En una caminata exploratoria, perdiéndonos entre senderos recorrimos parte del pueblo. Sus habitantes usaban los típicos trajes bereberes, de lana gruesa con estampados a rallas, largos hasta los tobillos, con capuchas puntiagudas.
Casas de varios pisos prendidas de los riscos, personas a caballo haciendo tareas rurales, una mujer en el interior de una casa hilando lana de oveja con una rueca, canales, sembrados, callecitas laberínticas en las que nos perdíamos sin un rumbo determinado.

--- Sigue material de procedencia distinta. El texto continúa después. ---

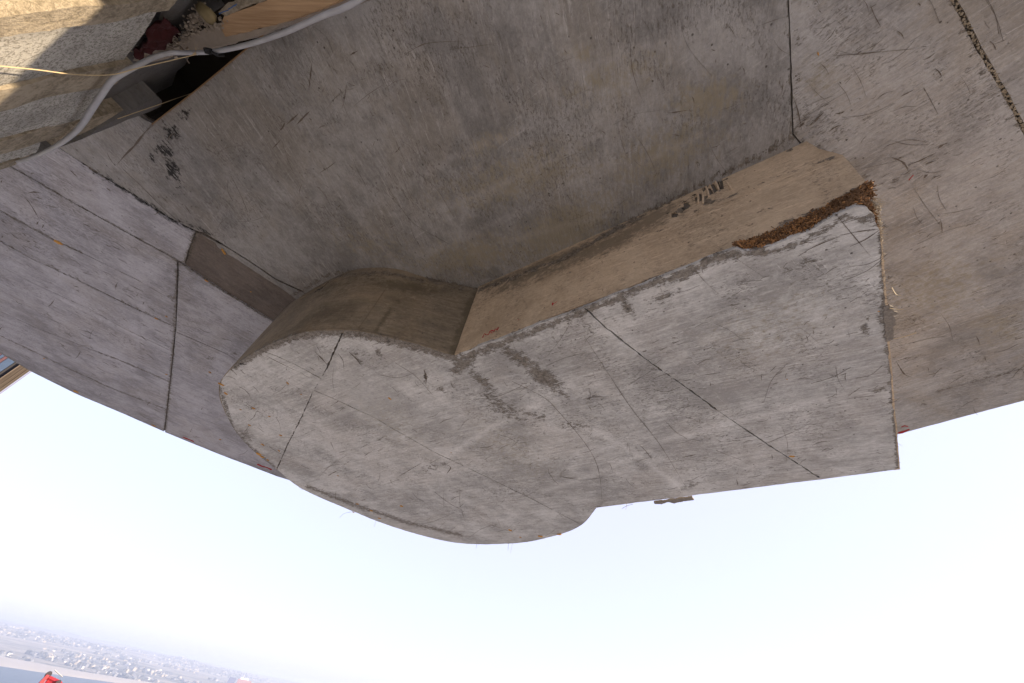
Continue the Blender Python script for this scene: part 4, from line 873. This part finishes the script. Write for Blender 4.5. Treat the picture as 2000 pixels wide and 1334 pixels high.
# timber beam with mortar crusted on its end
kw = NT('sawn_timber'); vw = kw.map(-.12, (1, 22, 22)); wn1 = kw.noise(6, vw, 6, .65); wn2 = kw.noise(2.5, kw.map(-.12, (1, 7, 7)), 4, .6)
M_TIMBER = kw.fin(kw.mix(kw.step(kw.math('MULTIPLY_ADD', wn1, .6, kw.math('MULTIPLY', wn2, .4)), .38, .62), (.29, .185, .105), (.45, .305, .18)), .8, wn1, .35, .003)
ZW = 1.30
beam = empty('timber_beam', tuple(on_z([(540, 20)], ZW)[0]), 'tan sawn timber beam running along the dark opening, one end crusted with mortar', 'beam')
def plank(P, z, th, mat, name, parent, rag=.002, relief=.001, step=.012, seed=90): return lay(name, pz(P, z), step, down(z), -th if th < 0 else th, mat, parent, None, 0, rag, relief=relief, seed=seed)
plank([(432, 44), (438, 30), (470, 20), (520, 2), (560, -22), (640, -50), (720, -50), (680, -6), (620, 20), (560, 42), (500, 58), (440, 72), (434, 58)], ZW, .06, M_TIMBER, 'timber', beam)
timb = [c for c in bpy.data.objects if c.name == 'timber'][0]
plank([(258, 118), (300, 92), (330, 96), (362, 74), (400, 56), (436, 42), (440, 72), (500, 57), (560, 42), (556, 46), (480, 76), (400, 98), (330, 106), (285, 124)], ZW + .004, .07, plain('weathered_board', (.29, .25, .21), .9, .3, 30, .6), 'weathered_end', beam, .003, .004); wend = [c for c in bpy.data.objects if c.name.startswith('weathered_end')][-1]
plank([(560, 42), (620, 21), (690, -8), (740, -12), (690, 10), (620, 32), (540, 56)], ZW + .035, .05, plain('weathered_batten', (.27, .24, .215), .9, .3, 30, .6), 'batten', beam)
plank([(425, 24), (440, 8), (470, -4), (520, -24), (560, -30), (520, 0), (470, 18), (440, 30)], ZW - .006, .05, M_PMORT, 'mortar_crust', beam, .004, .008)
mb = MB()
ln_ = [(262, 112), (285, 100), (310, 94), (335, 88), (350, 82), (365, 66), (372, 46), (388, 34), (392, 22), (404, 30)]
lp = spline(on_z(ln_, ZW - .004), 12)
for k_ in range(750):
    q = lp[random.randrange(len(lp))] + np.array([*RNG.normal(0, .011, 2), random.uniform(-.002, .016)]); mb.lump(q, .0014 + .0046 * random.random() ** 2, (1, random.uniform(.5, 1), random.uniform(.5, 1)), .4)
for k_ in range(45):
    q = on_z([(random.uniform(372, 440), random.uniform(36, 66))], ZW)[0] + RNG.normal(0, .003, 3); d = RNG.normal(0, 1, 3); d /= np.linalg.norm(d); e = np.cross(d, [0, 0, 1.]); e /= np.linalg.norm(e); mb.box(q, (d, e, np.cross(d, e)), (random.uniform(.002, .006), .0022, .0015))
tag(mb.build('mortar_rubble', plain('rubble_mortar', (.31, .265, .215), .95, .35, 70, .6), wend), kind='stuff')
def stone(P, z, h, name, label, cat, mat, rot=0):
    c = on_z([P], z)[0]; mb = MB(); bm = bmesh.new(); bmesh.ops.create_icosphere(bm, subdivisions=3, radius=1)
    for v in bm.verts: v.co *= 1 + .22 * nz(*(v.co * 1.3)) + .1 * nz(*(v.co * 3.5))
    V = [(v.co.x * h[0], v.co.y * h[1], v.co.z * h[2]) for v in bm.verts]; Fc = [tuple(v.index for v in f.verts) for f in bm.faces]; bm.free()
    c_, s_ = math.cos(rot), math.sin(rot); V = [(c[0] + x * c_ - y * s_, c[1] + x * s_ + y * c_, c[2] + zz) for x, y, zz in V]
    return tag(mesh_obj(name, V, Fc, mat, None, True, tuple(c)), label, cat)
stone((404, 26), ZW - .012, (.028, .02, .016), 'stone', 'olive brown pebble stuck in the crusted end of the timber beam', 'stone', plain('olive_stone', (.17, .135, .07), .7, .4, 40, .3), .5)
# blue paint flecks on the beam
mb = MB()
for P in [[(428, 27), (436, 23), (446, 20)], [(446, 18), (452, 15), (458, 10)], [(458, 12), (462, 8)]]:
    Q = on_z(P, ZW - .012); mb.tube(Q if len(Q) > 2 else [Q[0], Q.mean(0), Q[1]], .0012, 5)
mb.build('blue_paint_mark', plain('blue_paint', (.05, .12, .30), .6, .3, 90, .1), timb)
# white hose
hx = [(760, -40), (700, 0), (668, 17), (640, 27), (600, 44), (560, 62), (520, 76), (480, 88), (440, 97), (400, 102), (360, 103), (330, 104), (300, 112), (270, 127), (240, 143), (218, 158), (198, 185), (178, 215), (160, 243), (142, 262), (118, 280), (90, 296), (60, 309), (34, 317)]
d_ = rays(hx); tz = (ZW - .028) / d_[:, 2]; tw_ = (WC * .93) / (d_ @ np.array([.592, .806, 0])); tw_ = np.where(tw_ > 0, tw_, 9)
px_ = np.array([h[0] for h in hx], float)
bl = np.clip((px_ - 230) / 170, 0, 1); bl = bl * bl * (3 - 2 * bl); HP = d_ * (np.minimum(tz, 9) * bl + np.minimum(tw_, 2.5) * (1 - bl))[:, None]
hose = empty('white_hose', tuple(HP[8]), 'white plastic hose sagging across the pier head and the dark opening', 'hose')
mb = MB(); hs_ = spline(HP, 6); dl_ = np.linalg.norm(hs_, axis=1); mb.tube(hs_, np.interp(np.arange(len(hs_)), [0, len(hs_) * .45, len(hs_) * .75, len(hs_) - 1], [.0078, .006, .0078, .0045]), 16); htube = mb.build('hose_tube', M_WHITE, hose, True)
mb = MB(); i0 = int(len(hs_) * (8.6 / 23)); q = hs_[i0]; mb.tube([q + (0, 0, -.014), q + (.012, .006, -.01), q + (.016, .01, .012)], [.004, .005, .003], 6); mb.box(q + np.array([-.012, 0, -.012]), np.eye(3), (.009, .007, .006)); mb.build('black_tape', plain('black_tape', (.012, .012, .014), .6, .2, 40, .1), htube)
# dry reeds
def reed(P, fac, label, fray=False):
    d = rays(P); t = (WC * fac) / (d @ np.array([.592, .806, 0])); Q = d * t[:, None]; mb = MB(); mb.tube(spline(Q, 4), .0013, 6)
    if fray:
        for k_ in range(9): e = RNG.normal(0, .3, 3); dd = (Q[-1] - Q[-2]); dd /= np.linalg.norm(dd); mb.tube([Q[-1] - dd * .01, Q[-1] + (dd + e) * .012, Q[-1] + (dd + e * 1.6) * .026], [.0009, .0008, .0003], 4)
    return tag(mb.build('dry_reed', M_STRAW, None, True, tuple(Q[0])), label, 'reed')
reed([(-20, 126), (0, 129), (70, 136), (140, 145), (185, 147), (224, 145), (266, 134), (330, 119), (380, 107)], .90, 'long pale dry reed bent across the stone pier with a frayed tip', True)
reed([(230, 232), (270, 218), (317, 202), (345, 192), (374, 182), (392, 172)], .97, 'thin dry reed lying along the foot of the dark opening')
mb = MB(); Q = on_z([(327, 86), (340, 92), (352, 90), (362, 104), (366, 118), (370, 124)], ZW - .03); mb.tube(spline(Q, 4), .002, 5); tag(mb.build('twig', M_SCR, None, False, tuple(Q[0])), 'thin curled brown twig looped over the hose near the rubble', 'twig')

Un grupo de niños tocando una especie de silbato, riendo y hablando su lengua materna, con quienes nos entendimos sin palabras. Nos guiaron sin que lo supiéramos y nos hicieron descubrir una cascada. Al preguntarles si hablaban otros idiomas, como el español, dijeron con orgullo «¡nooo! marroquíes». Nos acompañaron y allí nos dejaron.
Recorrimos las calles comerciales, repletas de negocios vendiendo sus trajes, sus alfombras, frutos secos, olivas.

Esa noche la luna llena estaba tan brillante que no dejaba ver las estrellas.
La temperatura descendió muchísimo.
La cena tradicional marroquí fue otra vez deliciosa.
Fue una noche mágica con Lucas en las montañas Atlas, donde el tiempo parecía congelarse o dilatarse, como si las montañas volvieran el mundo más lento.

El día siguiente lo pasamos en esa terraza increíble, con el sol intenso y la vista panorámica del valle, contemplando los picos nevados de las montañas del Atlas, sus casas de varios pisos colgadas de los riscos y la sinfonía mística de las mezquitas que sonó varias veces. Sonidos islámicos.
Hasta que nos fuimos, descendimos esa montaña recorriendo los meandros de senderos, dos mujeres con velos cuchicheando en árabe, casas construidas de manera indescifrable en lugares imposibles, un gallo que cantaba. En nuestro camino, nos cruzamos un grupo de pequeñas niñas, quienes nos pedían chocar las manos mientras se reían. Intercambiamos nombres, los suyos sonaban a personajes de los cuentos de las mil y una noches. Nos entendimos, otra vez, sin palabras, y nos despidieron de Imlil con sus brillantes sonrisas.

Durante el viaje de regreso, nos acompañó el sonido de esa oración monótona cantada en árabe, que sonó inexplicablemete durante más de una hora, taladrándonos la mente.